Alice in Dairyland marks opening of Christmas tree season

Colleen Kottke
Editor/Wisconsin State Farmer
70th Alice in Dairyland Crystal Siemers-Peterman is all smiles after cutting down a white spruce, officially kicking off the 2017 Christmas tree season during a ceremony at Ginter Farms in Adams County on Nov. 14.

FRIENDSHIP - Students from the Adams Friendship School District spent the day with Alice in Dairyland Crystal Siemers-Peterman learning about the Christmas tree industry during a visit to Ginter Tree Farms.

Inside the farms' large greenhouse, students rotated among stations that honed their knowledge of the different variety of evergreens and wildlife found on the Adams County farm, as well as the ins and outs of making fresh wreaths and more.

The small band of fifth graders accompanied by members of the Adams Friendship FFA Chapter and visiting dignitaries made their way to one of the rows of Christmas trees on the 620-acre farms to watch Siemers-Peterman wield a hand saw to cut down an 8-foot tall White Spruce - marking the start of the 2017 Christmas tree season.

72nd Assembly District Rep. Scott Krug speaks during the tree cutting ceremony at Ginter Tree Farms on Nov. 14.

"They're going to help me strap it on top of my vehicle," said Siemers-Peterman. "No one will be able to miss me on my way home!"

The tree felled by Alice in Dairyland on Nov. 14 went to the highest bidder at the Farm to Table Event sponsored by the Adams County 2018 Alice in Dairyland Finale Committee. The winning bidder of the evergreen happened to be Siemers-Peterman's own mother.

"When I was little we always had a huge, fresh Christmas tree in our house. The last couple of years we stepped away from that," Siemers-Peterman admitted. "This year we're getting back to that tradition."

The Christmas tree cutting by Alice in Dairyland is held each year on a different Wisconsin tree farm. This year's host farm is Ginter Tree Farms located just north of Friendship, and a member of the Wisconsin Christmas Tree Producers Association.

Alice in Dairyland Crystal Siemers-Peterman is joined by the owners of Ginter Tree Farms Karen and Bill Miller.

Current owners of the farm are Bill and Karen Miller. The farmstead was originally purchased by Karen's grandfather in 1919 who raised cattle and chickens along with crops. Karen's father purchased the farm in the 1950s and soon dispersed the herd of cattle when he discovered he was allergic to cattle hair.

"He decided to plant trees instead. We bought the business in 1999, and were harvesting about 10,000 trees a year and selling them wholesale," said Bill Miller. "At the time we were growing a lot of scotch and white pine. Growers preferences have changed over the years so we're selling more of the white pine and white spruce, balsam and Fraser firs for Christmas trees and Norway pine for wreaths."

Longtime employee Lil Piatek shares tip on how to attach clusters of pine cones to a wreath.

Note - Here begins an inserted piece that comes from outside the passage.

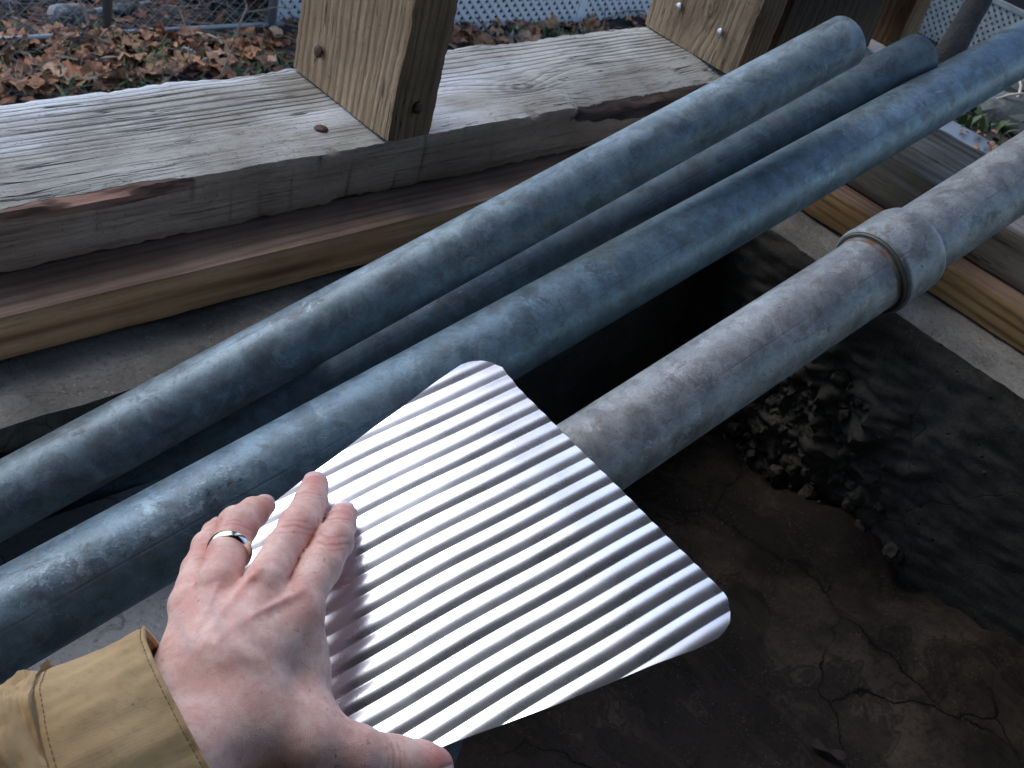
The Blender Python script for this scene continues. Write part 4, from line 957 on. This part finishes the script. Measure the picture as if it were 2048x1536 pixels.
# white lattices
lm = M('lattice_white'); ln_ = lm.noise(lm.P(), 3, 4); LW = lm.set(color=lm.mix(ln_.step(.4, .65), (.62, .63, .64), (.74, .75, .76)), rough=.6)
lm = M('lattice_cream'); ln_ = lm.noise(lm.P(), 5, 4); LC = lm.set(color=lm.mix(ln_.step(.35, .65), (.27, .28, .26), (.44, .44, .40)), rough=.7)
LATS = []
def lattice(p0, p1, H, pitch, w, m, label, drop=0., frame=.045):
    p0 = Vector(p0); p1 = Vector(p1); d = (p1 - p0); L = d.length; d.normalize(); up = Vector((0, 0, 1)); nn = d.cross(up).normalized()
    e = empty('lattice_panel', p0); tag(e, label, 'lattice'); th = .007; cache = {}
    n = int((L + H) / pitch)
    for fam in (1, -1):
        for k in range(1, n):
            s = k * pitch; t0, t1 = max(0, s - L), min(H, s); x0, x1 = s - t0, s - t1
            if t1 - t0 < .02: continue
            ln = round((t1 - t0) * math.sqrt(2), 4); key_ = (ln, fam)
            if key_ not in cache:
                dd = (d * -1 + up).normalized() if fam == 1 else (d + up).normalized(); ss = nn.cross(dd) * (w / 2); o_ = nn * (th * .5); V = []
                for q in (Vector((0, 0, 0)), dd * ln):
                    for a_, b_ in ((-1, -1), (1, -1), (1, 1), (-1, 1)): V.append(q + ss * a_ + o_ * b_)
                me = bpy.data.meshes.new('slat'); me.from_pydata(V, [], [(0, 1, 2, 3), (7, 6, 5, 4), (0, 4, 5, 1), (1, 5, 6, 2), (2, 6, 7, 3), (3, 7, 4, 0)]); me.materials.append(m); cache[key_] = me
            o = bpy.data.objects.new('slat', cache[key_]); COL.objects.link(o); o.parent = e
            xx = x0 if fam == 1 else L - x0; o.location = d * xx + up * t0 + nn * (th * .52 * fam)
    def bar(name, a, b, wd):
        a = Vector(a); b = Vector(b); dd = (b - a).normalized(); ss = nn.cross(dd) * wd / 2; o_ = nn * .014; V = []
        for q in (a, b):
            for a_, b_ in ((-1, -1), (1, -1), (1, 1), (-1, 1)): V.append(q + ss * a_ + o_ * b_)
        o = mesh_obj(name, V, [(0, 1, 2, 3), (7, 6, 5, 4), (0, 4, 5, 1), (1, 5, 6, 2), (2, 6, 7, 3), (3, 7, 4, 0)], m); o.parent = e; return o
    bar('frame_rail', up * H, d * L + up * H, frame); bar('frame_stile', -up * .05, up * H, frame); bar('frame_stile', d * L - up * .05, d * L + up * H, frame)
    return e
a1_ = hit_ground(892, 60); a2_ = hit_ground(1295, 33); dl_ = (a2_ - a1_); a2e = a2_ + dl_ * .12
def gl(p, dz=-.02): return (p[0], p[1], p[2] + dz)
zb = min(a1_[2], a2e[2]) - .02
pm = a1_ + dl_ * .615
e0 = a1_ - dl_ * .08
lattice((e0[0], e0[1], zb + .03), (pm[0], pm[1], zb + .03), 1.25, .078, .030, LW, 'white lattice panel seen between the first post and the knotty post, left half')
lattice((pm[0] + dl_[0] * .012, pm[1] + dl_[1] * .012, zb + .03), (a2e[0], a2e[1], zb + .03), 1.25, .078, .030, LW, 'white lattice panel touching the left side of the knotty post, right of the batten')
c1_ = hit_ground(549, 46); c2_ = hit_ground(640, 40)
lattice(gl(c1_), gl(c2_), 1.2, .075, .03, LW, 'bit of white lattice beside the silver fence post, left of the first post')
x2 = on_plane(1891, 92, np.array([0, 0, 1.]), np.array([0, 0, CAMZ - 2.95])); q1 = on_plane(1770, 30, np.array([0, 0, 1.]), np.array([0, 0, x2[2]])); q1 = np.array([x2[0], x2[1] + 1.9, x2[2]]); q2 = np.array([x2[0], x2[1] - 1.5, x2[2]])
tp = on_plane(1990, 0, np.array([1., 0, 0]), x2)
lattice(q1, q2, float(tp[2] - x2[2]), .072, .028, LC, 'dim cream lattice panel behind the slanting trunk at the upper right')
# slanting trunk in front of the cream lattice
mb = M('dark_bark'); P = mb.P(); BARK = mb.set(color=mb.mix(mb.noise(mb.scale(P, (1, 1, .2)), 26, 4).step(.4, .65), (.008, .007, .006), (.02, .016, .013)), rough=.9, normal=mb.bump(mb.noise(P, 60, 3), .8, .01))
tr = empty('tree'); tag(tr, 'dark slender leaning trunk in front of the cream lattice', 'tree')
tdep = 5.6; tpts = [at(1885, 130, tdep), at(1905, 95, tdep), at(1935, 40, tdep), at(1958, 0, tdep), at(1985, -60, tdep), at(2000, -160, tdep + .05), at(1990, -330, tdep + .1)]
gp = tpts[0].copy(); gp[2] = ground_z(gp[0], gp[1]) - .1; tpts = [gp] + tpts
curve_tube('trunk', tpts, .075, .05, BARK, tr, 14, .15)
for k in range(6):
    s = Vector(tpts[5 + k % 3]); q = s + Vector((random.uniform(-.6, .6), random.uniform(-.6, .6), random.uniform(.4, .9))); curve_tube('branch', [s, s.lerp(q, .5) + Vector((.05, 0, .04)), q], .014, .005, BARK, tr, 6)
# right-hand walkway, stones and plants just outside the crossing sill
mw = M('wet_board'); P = mw.P(); WET = mw.set(color=mw.mix(mw.noise(P, 12, 4).step(.4, .6), (.055, .06, .068), (.10, .11, .12)), rough=.38, normal=mw.bump(mw.noise(mw.scale(P, (40, 3, 40)), 1, 3), .3, .002))
wz = CAMZ - .60
wl = timber('board', (1.30, -1.6, wz - .03), (1.80, .74, wz), 1, {'*': WET}, nl=60, rough=.003); tag(wl, 'wet dark board lying outside along the grey crossing sill', 'board')
for k, (u, v) in enumerate(((1985, 290), (1962, 268), (1930, 262), (1950, 298), (1990, 262))):
    p = on_plane(u, v, np.array([0, 0, 1.]), np.array([0, 0, wz + .004])); o = bpy.data.objects.new('fallen_leaf', LM[k]); COL.objects.link(o); o.location = p; s = (.030, .018, .016, .02, .012)[k]; o.scale = (s,) * 3; o.rotation_euler = (.2, .1, k)
    tag(o, 'small orange leaf scrap lying on the wet dark board', 'leaf', 'leaf scraps on the wet board')
ms_ = M('stone'); P = ms_.P(); STN = ms_.set(color=ms_.mix(ms_.noise(P, 14, 5).step(.4, .62), (.07, .08, .075), (.17, .18, .165)), rough=.85, normal=ms_.bump(ms_.noise(P, 60, 4), .7, .006))
ms2 = M('pale_stone'); STW = ms2.set(color=ms2.mix(ms2.noise(ms2.P(), 30, 4), (.35, .36, .33), (.60, .60, .56)), rough=.85)
def stone(u, v, r, m, label, sq=(1, 1, .6), dz=0.):
    p = hit_ground(u, v); bm = bmesh.new(); bmesh.ops.create_icosphere(bm, subdivisions=3, radius=1)
    for v_ in bm.verts:
        k = 1 + .28 * noise.fractal(v_.co * 1.3 + Vector((u, v, 0)), 1, 2, 3); v_.co = Vector((v_.co.x * r * sq[0], v_.co.y * r * sq[1], v_.co.z * r * sq[2])) * k
    me = bpy.data.meshes.new('stone'); bm.to_mesh(me); bm.free(); o = bpy.data.objects.new('stone', me); COL.objects.link(o); me.materials.append(m); o.location = (p[0], p[1], p[2] + r * .2 + dz); auto_smooth(o, 30); tag(o, label, 'stone')
stone(2012, 200, .095, STN, 'grey-green stone among weeds beyond the wet board', (1, 1.2, .55)); stone(2052, 190, .06, STW, 'pale broken stone at the right edge of the frame', (1, 1, 1.0), .03); stone(2036, 238, .085, STN, 'low dark stone at the right edge above the lowest pipe', (1.3, 1, .4))
for k, (u0, v0, u1, v1) in enumerate(((1990, 236, 2030, 190), (1996, 240, 2018, 208), (2010, 236, 2044, 170))):
    stalk(u0, v0, u1, v1, .003, STP, ['tan twig curving up beside the grey-green stone', 'short tan twig at the foot of the grey-green stone', 'long thin twig leaning towards the pale broken stone'][k], name='twig', cat='twig', up=.02)
# a leaf on the cellar floor
mfl = M('dark_leaf'); DLF = mfl.set(color=(.035, .026, .02), rough=.7); me = leaf_mesh(3); me.materials.append(DLF)
p = on_plane(1655, 1500, np.array([0, 0, 1.]), np.array([0, 0, .006])); o = bpy.data.objects.new('fallen_leaf', me); COL.objects.link(o); o.location = p; o.scale = (.035, .018, .02); o.rotation_euler = (.1, .1, 1.9); tag(o, 'dark dead leaf lying on the cellar floor below the sheet', 'leaf')
# far trees closing the view beyond the fences: trunks and bare crowns
mft = M('far_bark'); FB = mft.set(color=(.07, .06, .05), rough=.9)

# dark porch behind the white lattice, added to darken the holes of the panels
pd_ = np.array([dl_[0], dl_[1], 0.]); pd_ /= np.linalg.norm(pd_); pn = np.array([-pd_[1], pd_[0], 0.]); pc = np.array([e0[0], e0[1], zb]) - pd_ * 1.5 
def obox(name, o, L, Dp_, z0, z1, m, parent=None):
    V = []
    for z in (z0, z1):
        for (a, b) in ((0, 0), (1, 0), (1, 1), (0, 1)): q = o + pd_ * L * a + pn * Dp_ * b; V.append((q[0], q[1], z))
    return mesh_obj(name, V, [(0, 3, 2, 1), (4, 5, 6, 7), (0, 1, 5, 4), (1, 2, 6, 5), (2, 3, 7, 6), (3, 0, 4, 7)], m, parent)
pe = empty('backing'); tag(pe, 'low porch added behind the white lattice panels to darken their holes', 'backing')
mp = M('dark_block'); DB = mp.set(color=(.035, .033, .03), rough=.95)
obox('foundation', pc + pn * .7, 7.5, .15, zb - .3, zb + 1.3, DB, pe)  # added dark wall, blocks the light behind the lattice holes
for k in range(8): obox('board', pc + pn * (.03 + k * .14), 7.5, .132, zb + 1.34, zb + 1.37, STK_W, pe)

# dark shed wall behind the cream lattice
tag(box('shed', (x2[0] + .6, x2[1] - 4, x2[2] - .5), (x2[0] + 3., x2[1] + 2.2, x2[2] + 2.2), DB), 'dark low shed wall behind the cream lattice', 'shed')
# crumbs of mortar lying on and below the broken patch of the right wall
V = []; Fs = []
def lump(c, r):
    b = len(V); bm = bmesh.new(); bmesh.ops.create_icosphere(bm, subdivisions=2, radius=r); sd_ = Vector((random.random() * 50, 0, 0))
    for v_ in bm.verts: v_.co *= 1 + .6 * noise.noise(v_.co / r * 1.2 + sd_) + .25 * noise.noise(v_.co / r * 3 + sd_); V.append(v_.co + Vector(c))
    for f in bm.faces: Fs.append(tuple(b + v_.index for v_ in f.verts))
    bm.free()
for i in range(420):
    y = random.gauss(.38, .055); z = abs(random.gauss(.09, .05)); r = random.choice((.0025, .0035, .005, .0065, .009)) * random.uniform(.8, 1.2)
    x = XW - .003 + r * .1 - max(0, .10 - z) * random.uniform(.0, .25)
    if y > .53: continue
    z2 = z if x > XW - .02 else .035 * smooth01(1 - (XW - x) / .22) + r * .6
    lump((x, y, z2), r)
tag(mesh_obj('mortar_crumbs', V, Fs, C_WALL), 'crumbled mortar lumps against the foot of the right foundation wall', kind='stuff')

Rows and rows of evergreens fill about 120 acres of the farm's 620 acres. Nowadays Ginter Tree Farms is a cut-your-own type of operation that also sells around 300 fresh Christmas wreaths that are shipped across the country.

"We bring in some Fraser firs and cedar trees because the deer up here eat those trees like candy," said Karen Miller.

Bill says events that help to educate students about the state's Christmas tree industry is important. There are more than 850 Christmas tree farms across the state, covering more than 23,600 acres.

"There's more to it than finding these trees at a store or in the parking lot of Walmart. These trees come from a farm where there's a lot of work involved before they're harvested and sent off," Miller said.

Alice in Dairyland Crystal Siemers Peterman quizzes students on Wisconsin agricultural products.

Siemers-Peterman agrees. 

"Not many people realize that Wisconsin is the nation's fifth-largest Christmas tree producer with an annual harvest of more than 600,000 trees," she said. "Even I was surprised at the worth of this industry - $16 million a year to the state's economy. This shows how important agriculture is to our state."

Siemers-Peterman hopes that students go home and encourage their parents to try a real Christmas tree as a new family tradition.

Karen Miller says that many families make a day out of selecting their Christmas tree.

"Some people come as multi-family groups on a weekend and spend all afternoon out on the tree farm, having a picnic among the trees and then coming in with their trees after dark," Miller said. "It's rather scenic out there with all the trees and wildlife."